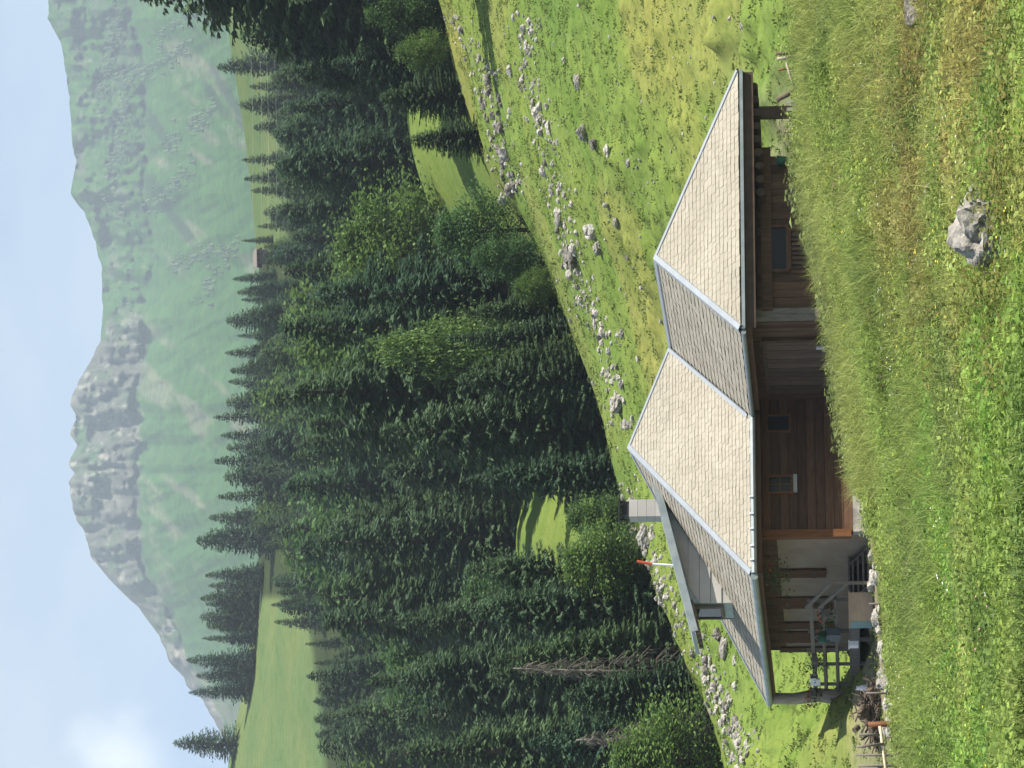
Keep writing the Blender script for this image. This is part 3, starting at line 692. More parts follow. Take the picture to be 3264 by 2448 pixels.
# ---- dormer
DC0, DC1 = 5.95, 7.42; DF = 1.11
dorm = empty('dormer', hp(DF, DC0, 0.7)); dorm.parent = hut; dorm.location = dorm.location - hut.location; bpy.context.view_layer.update()
def dz(a): return 2.76 - (4.5 - a) * 0.245
m = MB()   # cheek walls with clapboards, and the front
aT = 4.25
for cc, off in ((DC0, -1), (DC1, 1)):
    z = 0.70; i = 0
    while z < 2.75:
        z1 = z + 0.30
        def alim(zz): return max(DF, zz / SD)                    # board starts where the roof slope allows
        def top_a(zz): return 4.5 - (2.60 - zz) / 0.245            # under the dormer roof
        hA, hB = z, min(z1 - 0.012, 2.72)
        a_hi0 = hA / SD; a_hi1 = hB / SD
        lo0 = max(DF, top_a(hA)); lo1 = max(DF, top_a(hB))
        if a_hi1 > lo1 + .02:
            q = lambda a, h, o: hp(a, cc + off * o, h)
            e0, e1 = 0.035, 0.012
            m.hexa([q(lo0, hA, e0), q(a_hi0, hA, e0), q(a_hi0, hA, 0), q(lo0, hA, 0), q(lo1, hB, e1), q(a_hi1, hB, e1), q(a_hi1, hB, 0), q(lo1, hB, 0)], rndw.random())
        z = z1
m.build('cheek_boards', M['cladding'], dorm)
m = MB()
m.hexa([hp(DF + .02, DC0 + .005, .69), hp(DF + .02, DC1 - .005, .69), hp(4.4, DC1 - .005, 2.76), hp(4.4, DC0 + .005, 2.76),
        hp(DF + .02, DC0 + .005, dz(DF) - .1), hp(DF + .02, DC1 - .005, dz(DF) - .1), hp(4.4, DC1 - .005, 2.77), hp(4.4, DC0 + .005, 2.77)])
m.build('dormer_core', M['gutter'], dorm)
m = MB(); pr_, pl_ = DC0 - .33, DC1 + .33; a_l, a_r = 0.22, 4.62
m.hexa([hp(a_l, pr_, dz(a_l) - .02), hp(a_r, pr_, dz(a_r) - .02), hp(a_r, pl_, dz(a_r) - .02), hp(a_l, pl_, dz(a_l) - .02),
        hp(a_l, pr_, dz(a_l) + .08), hp(a_r, pr_, dz(a_r) + .08), hp(a_r, pl_, dz(a_r) + .08), hp(a_l, pl_, dz(a_l) + .08)])
m.build('dormer_roof', M['zinc'], dorm)
m = MB(); m.beam(hp(a_l, pr_ - .03, dz(a_l) - .0), hp(a_r - .1, pr_ - .03, dz(a_r) - .02), 0.04, 0.20); m.build('barge_board', M['gutter'], dorm)
for i in range(4):
    c = DC0 + .05 + i * 0.45; m = MB(); m.beam(hp(a_l + .05, c, dz(a_l) - .10), hp(DF + .1, c, dz(DF) - .10), 0.09, 0.12); m.build('rafter_end', M['wood_grey'], dorm)
m = MB(); m.box(hp(DF - .02, (DC0 + DC1) / 2, 1.36), 0.05, 0.86, 0.62, AX); m.build('window_pane', M['glass_blue'], dorm)
for c in (DC0 + .24, DC1 - .24): m = MB(); m.box(hp(DF - .035, c, 1.36), 0.08, 0.08, 0.80, AX); m.build('window_frame', M['wood_grey'], dorm)
for h in (1.0, 1.72): m = MB(); m.box(hp(DF - .035, (DC0 + DC1) / 2, h), 0.078, 0.90, 0.08, AX); m.build('window_frame', M['wood_grey'], dorm)
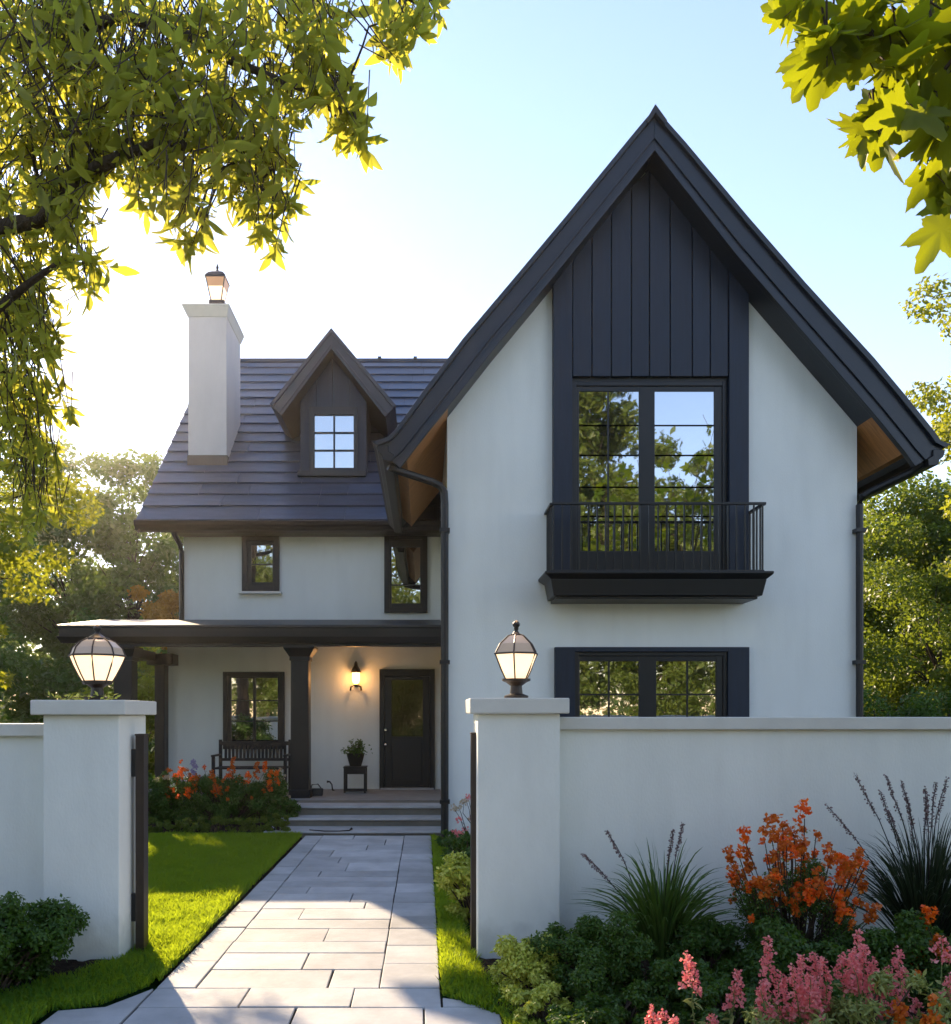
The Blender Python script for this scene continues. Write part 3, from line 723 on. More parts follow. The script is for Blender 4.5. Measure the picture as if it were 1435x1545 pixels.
m.box(fx0, gx0, DD - .06, DD - .002, fz0, fz1); m.box(gx1, fx1, DD - .06, DD - .002, fz0, fz1); m.box(gx0, gx1, DD - .06, DD - .002, gz1, fz1); m.box(gx0, gx1, DD - .06, DD - .002, fz0, gz0)
m.box(X_(450), X_(552), DD - .10, DD - .003, fz0 - .10, fz0 - .003)
xm = (gx0 + gx1) / 2; m.box(xm - .016, xm + .016, DD - .045, DD - .015, gz0, gz1)
for k in (1, 2): z = gz0 + (gz1 - gz0) * k / 3; m.box(gx0, gx1, DD - .043, DD - .016, z - .014, z + .014)
m.build('window_frame', M['dark'], dm, bevel=.003)
MB().box(gx0 - .002, gx1 + .002, DD - .014, DD - .004, gz0 - .002, gz1 + .002).build('pane', M['pane'], dm)

# chimney
cy0 = 16.8; cx0, cx1 = wx(284, cy0), wx(342, cy0); cy1 = 18.05; czt = wz(476, cy0)
M['chim'] = mat('chimney_render', (0.66, 0.62, 0.60), 0.85, 0.25, noise=0.07, nscale=1.5, bump=.3, bscale=60, bdist=.005, stretch=(1, 1, .4))
m = MB().box(cx0, cx1, cy0, cy1, 5.9, czt); ch = m.build('chimney', M['chim'], house, bevel=.01)
m = MB(); m.taper((cx0 - .01, cx1 + .01, cy0 - .01, cy1 + .01), czt - .03, (cx0 - .10, cx1 + .06, cy0 - .07, cy1 + .10), czt + .16); m.box(cx0 - .11, cx1 + .065, cy0 - .075, cy1 + .11, czt + .16, czt + .20)
m.build('chimney_cap', M['cap'], ch, bevel=.008)
MB().box(cx0 - .015, cx1 + .015, cy0 - .015, cy0 + .3, 6.30, wz(687, cy0)).build('flashing', M['flash'], ch)

# porch
PF = 14.1; px0 = wx(88, PF); zf0, zf1 = wz(975, PF), wz(946, PF)
m = MB(); m.prism_x([(PF - .06, zf1 - .005), (PF - .06, zf1 + .03), (BW, PORZ), (BW, PORZ - .10), (PF + .1, zf1 - .06)], px0 + .0, XL - .004)
m.prism_x([(BW, PORZ - .10), (BW, PORZ), (BW + 1.2, PORZ - .12), (BW + 1.2, PORZ - .22)], px0, WLX - .0)
M['proof'] = mat('porch_roofing', (0.045, 0.045, 0.05), 0.45, 0.5, noise=0.15, nscale=3, bump=.2, bscale=12)
pr = m.build('porch_roof', M['proof'], house)
m = MB(); m.box(px0 + .02, XL - .003, PF - .03, PF + .03, zf0 + .11, zf1 - .002); m.box(px0 + .32, XL - .003, PF + .02, PF + .16, zf0, zf0 + .13)
m.taper((px0 + .05, XL - .003, PF - .03, PF + .02), zf0 + .05, (px0 - .01, XL - .003, PF - .07, PF + .02), zf0 + .16)
m.box(px0 + .02, px0 + .08, PF + .03, BW + 1.15, zf0 + .11, zf1 - .01)
m.build('porch_fascia', M['dark'], pr, bevel=.006)
M['ceil'] = mat('porch_ceiling', (0.30, 0.27, 0.20), 0.7, 0.3, noise=0.06)
MB().box(px0 + .1, XL - .003, PF + .17, BW - .03, zf0 + .13, zf0 + .16).build('porch_ceiling', M['ceil'], pr)
def column(cx, cyy, wd, z0, z1, cap_w):
    m = MB(); h = wd / 2
    m.taper((cx - h * 1.04, cx + h * 1.04, cyy - h, cyy + h), z0, (cx - h, cx + h, cyy - h, cyy + h), z1 - .23)
    m.box(cx - h - .02, cx + h + .02, cyy - h - .02, cyy + h + .02, z1 - .23, z1 - .17)
    m.taper((cx - h - .02, cx + h + .02, cyy - h - .02, cyy + h + .02), z1 - .17, (cx - cap_w, cx + cap_w, cyy - cap_w, cyy + cap_w), z1 - .03)
    m.box(cx - cap_w, cx + cap_w, cyy - cap_w, cyy + cap_w, z1 - .03, z1)
    m.box(cx - h - .03, cx + h + .03, cyy - h - .03, cyy + h + .03, z0, z0 + .14)
    m.build('porch_column', M['dark'], house, bevel=.006)
DZ = .27
column(wx(454, 14.3), 14.3, .29, DZ, zf0, .255)
column(wx(190, 14.3), 14.3, .29, DZ, zf0 - .0, .22)
m = MB(); X2 = wx(244, 15.75); m.box(X2 - .09, X2 + .09, 15.62, 15.87, -.05, zf0 - .02); m.box(X2 - .2, X2 + .27, 15.5, 15.88, zf0 - .22, zf0 - .02)
m.box(wx(190, 14.3) - .12, wx(190, 14.3) + .12, 14.47, 15.5, zf0 - .16, zf0 - .0)
m.build('corner_post', M['dark'], house, bevel=.006)
# deck and steps
M['riser_shade'] = mat('riser_stone_shaded', (0.20, 0.185, 0.155), 0.8, 0.3, noise=.15, nscale=4, bump=.2, bscale=40)  # darker, warmer copy of the deck stone: riser shade put into the colour
m = MB(); m.box(-5.4, XL - .003, 13.8, BW - .021, -.05, DZ); m.box(-2.0, XL - .003, 12.8, 13.8, -.05, DZ)
dk = m.build('porch_deck', M['riser_shade'], house, bevel=.01)
MB().box(-2.03, XL - .003, 12.75, 13.25, DZ - .010, DZ + .022).build('nosing', M['slab'], dk, bevel=.006)
MB().box(-5.4, XL - .003, 13.82, BW - .022, DZ + .001, DZ + .006).build('paving', M['deck'], dk)
m = MB(); m.box(-2.03, XL - .003, 12.40, 12.795, -.05, .128); m.box(-2.18, XL - .003, 11.80, 12.355, -.05, .022)
st = m.build('steps', M['riser_shade'], house)
MB().box(-2.06, XL - .003, 12.35, 12.797, .130, .16).build('tread', M['slab'], st, bevel=.006)
MB().box(-2.2, XL - .003, 11.77, 12.398, .024, .045).build('tread', M['slab'], st, bevel=.006)

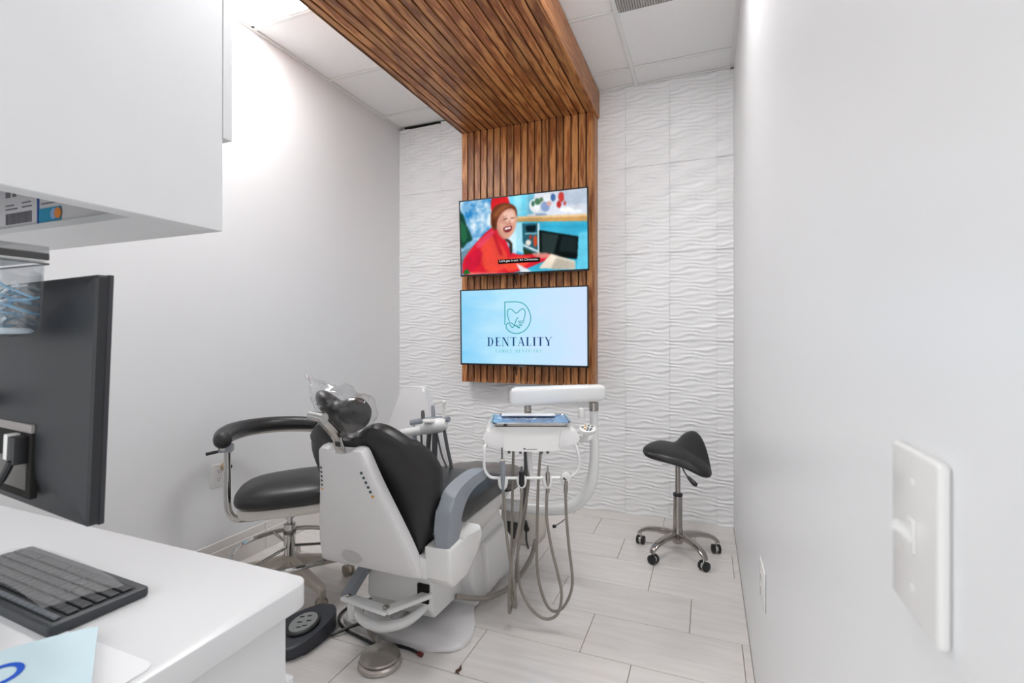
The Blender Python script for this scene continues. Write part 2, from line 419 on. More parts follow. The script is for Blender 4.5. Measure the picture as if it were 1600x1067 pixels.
# ------------------------------------------------------------------ televisions
BEZ = mat('tv_bezel', '#17181b', .35)
def stroke_poly(pts, w):
    """ribbon quads along a 2D polyline"""
    out = []
    for a, b in zip(pts[:-1], pts[1:]):
        d = Vector((b[0] - a[0], b[1] - a[1]))
        if d.length < 1e-9: continue
        d.normalize(); n = Vector((-d.y, d.x)) * w / 2; e = d * w * .35
        out.append([(a[0] - e.x + n.x, a[1] - e.y + n.y), (a[0] - e.x - n.x, a[1] - e.y - n.y), (b[0] + e.x - n.x, b[1] + e.y - n.y), (b[0] + e.x + n.x, b[1] + e.y + n.y)])
    return out
def glyph(ch):
    """high-contrast serif capitals, unit height; returns polygons and advance"""
    T, h, s = .19, .05, .09
    P = []
    R = lambda x0, x1, y0, y1: P.append([(x0, y0), (x1, y0), (x1, y1), (x0, y1)])
    def stem(x, w=T, serif=True, y0=0, y1=1):
        R(x, x + w, y0, y1)
        if serif: R(x - s, x + w + s, y0, y0 + h); R(x - s, x + w + s, y1 - h, y1)
    def diag(x0, y0, x1, y1, w): P.append([(x0 - w / 2, y0), (x0 + w / 2, y0), (x1 + w / 2, y1), (x1 - w / 2, y1)])
    def arc(cx, cy, rx, ry, a0, a1, wmax, wmin=h, n=14):
        for k in range(n):
            q = []
            for a in (a0 + (a1 - a0) * k / n, a0 + (a1 - a0) * (k + 1) / n):
                r = math.radians(a); w = wmin + (wmax - wmin) * abs(math.cos(r)); q.append((r, w))
            (r0, w0), (r1, w1) = q
            P.append([(cx + rx * math.cos(r0), cy + ry * math.sin(r0)), (cx + rx * math.cos(r1), cy + ry * math.sin(r1)),
                      (cx + (rx - w1) * math.cos(r1), cy + (ry - min(w1, h)) * math.sin(r1)), (cx + (rx - w0) * math.cos(r0), cy + (ry - min(w0, h)) * math.sin(r0))])
    adv = .8
    if ch == 'D': stem(.12); R(.2, .4, 0, h); R(.2, .4, 1 - h, 1); arc(.38, .5, .42, .5, -90, 90, T); adv = .92
    elif ch in 'EF':
        stem(.12); R(.2, .62, 1 - h, 1); R(.2, .5, .5, .5 + h); R(.62, .645, .78, 1); R(.5, .525, .4, .63)
        if ch == 'E': R(.2, .66, 0, h); R(.65, .675, 0, .23)
        adv = .76
    elif ch == 'N': R(.12, .16, 0, 1); R(.02, .26, 0, h); R(.02, .2, 1 - h, 1); diag(.2, 1, .78, 0, .19); R(.77, .81, 0, 1); R(.67, .91, 1 - h, 1); adv = .95
    elif ch == 'M': R(.12, .16, 0, 1); R(.02, .26, 0, h); R(.02, .2, 1 - h, 1); diag(.2, 1, .52, 0, .18); diag(.52, 0, .84, 1, .05); stem(.84); adv = 1.12
    elif ch == 'T': stem(.33, T, False); R(.24, .57, 0, h); R(.02, .79, 1 - h, 1); R(.02, .045, .76, 1); R(.765, .79, .76, 1); adv = .82
    elif ch == 'A': diag(.12, 0, .42, 1, .045); diag(.74, 0, .44, 1, .17); R(.2, .62, .32, .32 + h); R(.01, .24, 0, h); R(.58, .9, 0, h); adv = .9
    elif ch == 'L': stem(.12); R(.2, .64, 0, h); R(.62, .645, 0, .25); adv = .72
    elif ch == 'I': stem(.12); adv = .42
    elif ch == 'Y': R(.36, .36 + T, 0, .48); R(.27, .6, 0, h); diag(.44, .46, .14, 1, .17); diag(.45, .46, .76, 1, .045); R(0, .3, 1 - h, 1); R(.65, .9, 1 - h, 1); adv = .88
    elif ch == 'S': arc(.36, .74, .27, .26, 40, 250, .12); arc(.36, .27, .29, .27, -150, 80, .13); adv = .74
    elif ch == 'R': stem(.12); R(.2, .4, 1 - h, 1); R(.2, .4, .5, .5 + h); arc(.38, .75, .27, .25, -90, 90, .13); diag(.46, .5, .76, 0, .16); R(.66, .9, 0, h); adv = .88
    elif ch == ' ': adv = .5
    return P, adv
def text_polys(txt, x0, x1, y0, y1, gap=.0):
    pos = 0; items = []
    for ch in txt:
        P, a = glyph(ch); items.append((pos, P)); pos += a + gap
    sx = (x1 - x0) / pos; sy = y1 - y0
    return [[(x0 + (p + q[0]) * sx, y0 + q[1] * sy) for q in poly] for p, P in items for poly in P]
def television(label, cx, zc, w, h, yt, yb_, screen_mat, shapes):
    """screen leaning between yt (top) and yb_ (bottom); shapes: list of (material, [polys in 0..1 screen space], layer)"""
    loc = (cx, (yt + yb_) / 2, zc - h / 2); t = thing('television', label, 'television', loc)
    z0 = zc - h / 2; dep = Vector((0, yb_ - yt, -h)).normalized()
    nrm = Vector((0, -h, -(yb_ - yt))).normalized()      # faces the room
    if nrm.y > 0: nrm = -nrm
    org = Vector((cx - w / 2, yb_, z0))
    up = Vector((0, yt - yb_, h))
    fn = lambda a, b, k: org + Vector((w, 0, 0)) * a + up * b + nrm * k
    F2 = lambda a, b, k: fn(a / w, b / h, k)
    part('housing', M().prism(rrect(.004, w - .004, .004, h - .004, .006, 2), F2, -.03, -.004, .003, 1), BLKP, t)
    bz = .009
    b = M()
    for q in ((0, w, 0, bz + .004), (0, w, h - bz, h), (0, bz, 0, h), (w - bz, w, 0, h)): b.prism([(q[0], q[2]), (q[1], q[2]), (q[1], q[3]), (q[0], q[3])], F2, -.006, .003)
    part('bezel', b, BEZ, t)
    scr = part('screen', M().prism([(bz, bz), (w - bz, bz), (w - bz, h - bz), (bz, h - bz)], F2, -.004, .0), screen_mat, t)
    mats = []; pm = M()
    for mt, polys, layer in shapes:
        if mt not in mats: mats.append(mt)
        for q in polys:
            pts = [F2(bz + min(max(a, 0), 1) * (w - 2 * bz), bz + .004 + min(max(b_, 0), 1) * (h - 2 * bz - .004), .0003 + .0002 * layer) for a, b_ in q]
            pm.add(pts, [list(range(len(pts)))], mats.index(mt))
    if shapes: part('picture', pm, mats, scr, smooth=0)
    part('brand_tab', M().prism([(w / 2 - .02, -.006), (w / 2 + .02, -.006), (w / 2 + .02, .004), (w / 2 - .02, .004)], F2, -.004, .004), DGRY, t)
    # wall bracket reaching back to the slats
    part('wall_bracket', M().box(cx - .2, cx + .2, (yt + yb_) / 2 + .02, PYF + .001, zc - .1, zc + .1, .004, 1), BLKP, t)
    part('power_cable', M().tube([(cx - .08, (yt + yb_) / 2 + .03, z0 + .03), (cx - .075, PYF - .015, z0 - .02), (cx - .07, PYF + .004, z0 - .075)], .005, 8, 5), BLKP, t)
    return t
def screen_gradient(name, ca, cb, cc, s=1.):
    m = bpy.data.materials.new(name); m.use_nodes = True; nt = m.node_tree; nt.nodes.clear(); N = nt.nodes.new
    o = N('ShaderNodeOutputMaterial'); e = N('ShaderNodeEmission'); tc = N('ShaderNodeTexCoord'); sp = N('ShaderNodeSeparateXYZ')
    nt.links.new(tc.outputs['Generated'], sp.inputs[0]); n = N('ShaderNodeTexNoise'); n.inputs['Scale'].default_value = 3.5; n.inputs['Detail'].default_value = 2; nt.links.new(tc.outputs['Generated'], n.inputs['Vector'])
    ma = N('ShaderNodeMath'); ma.operation = 'MULTIPLY_ADD'; ma.inputs[1].default_value = .5; nt.links.new(n.outputs['Fac'], ma.inputs[0])
    m2 = N('ShaderNodeMath'); m2.operation = 'MULTIPLY'; m2.inputs[1].default_value = .75; nt.links.new(sp.outputs['X'], m2.inputs[0]); nt.links.new(m2.outputs[0], ma.inputs[2])
    r = N('ShaderNodeValToRGB'); el = r.color_ramp.elements; el[0].position = .15; el[0].color = lin(ca) + (1,); el[1].position = .95; el[1].color = lin(cc) + (1,); k = el.new(.55); k.color = lin(cb) + (1,)
    nt.links.new(ma.outputs[0], r.inputs[0]); nt.links.new(r.outputs[0], e.inputs[0]); e.inputs[1].default_value = s; nt.links.new(e.outputs[0], o.inputs[0]); return m
def snow_screen(name):
    m = bpy.data.materials.new(name); m.use_nodes = True; nt = m.node_tree; nt.nodes.clear(); N = nt.nodes.new
    o = N('ShaderNodeOutputMaterial'); e = N('ShaderNodeEmission'); tc = N('ShaderNodeTexCoord')
    n = N('ShaderNodeTexNoise'); n.inputs['Scale'].default_value = 7; n.inputs['Detail'].default_value = 5; nt.links.new(tc.outputs['Generated'], n.inputs['Vector'])
    r = N('ShaderNodeValToRGB'); el = r.color_ramp.elements; el[0].position = .36; el[0].color = lin('#2f8ac8') + (1,); el[1].position = .62; el[1].color = lin('#d6ecf8') + (1,); k = el.new(.48); k.color = lin('#7fc6ea') + (1,)
    nt.links.new(n.outputs['Fac'], r.inputs[0]); nt.links.new(r.outputs[0], e.inputs[0]); nt.links.new(e.outputs[0], o.inputs[0]); return m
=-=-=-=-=
(DIRECTION) Give back exactly the lines running from the line that contains "were 1435x1545 pixels." through the line that contains "MB().box(gx0 - .002, gx1", and nothing outside them.

(TASK OUTPUT)
The Blender Python script for this scene continues. Write part 3, from line 723 on. More parts follow. The script is for Blender 4.5. Measure the picture as if it were 1435x1545 pixels.
m.box(fx0, gx0, DD - .06, DD - .002, fz0, fz1); m.box(gx1, fx1, DD - .06, DD - .002, fz0, fz1); m.box(gx0, gx1, DD - .06, DD - .002, gz1, fz1); m.box(gx0, gx1, DD - .06, DD - .002, fz0, gz0)
m.box(X_(450), X_(552), DD - .10, DD - .003, fz0 - .10, fz0 - .003)
xm = (gx0 + gx1) / 2; m.box(xm - .016, xm + .016, DD - .045, DD - .015, gz0, gz1)
for k in (1, 2): z = gz0 + (gz1 - gz0) * k / 3; m.box(gx0, gx1, DD - .043, DD - .016, z - .014, z + .014)
m.build('window_frame', M['dark'], dm, bevel=.003)
MB().box(gx0 - .002, gx1 + .002, DD - .014, DD - .004, gz0 - .002, gz1 + .002).build('pane', M['pane'], dm)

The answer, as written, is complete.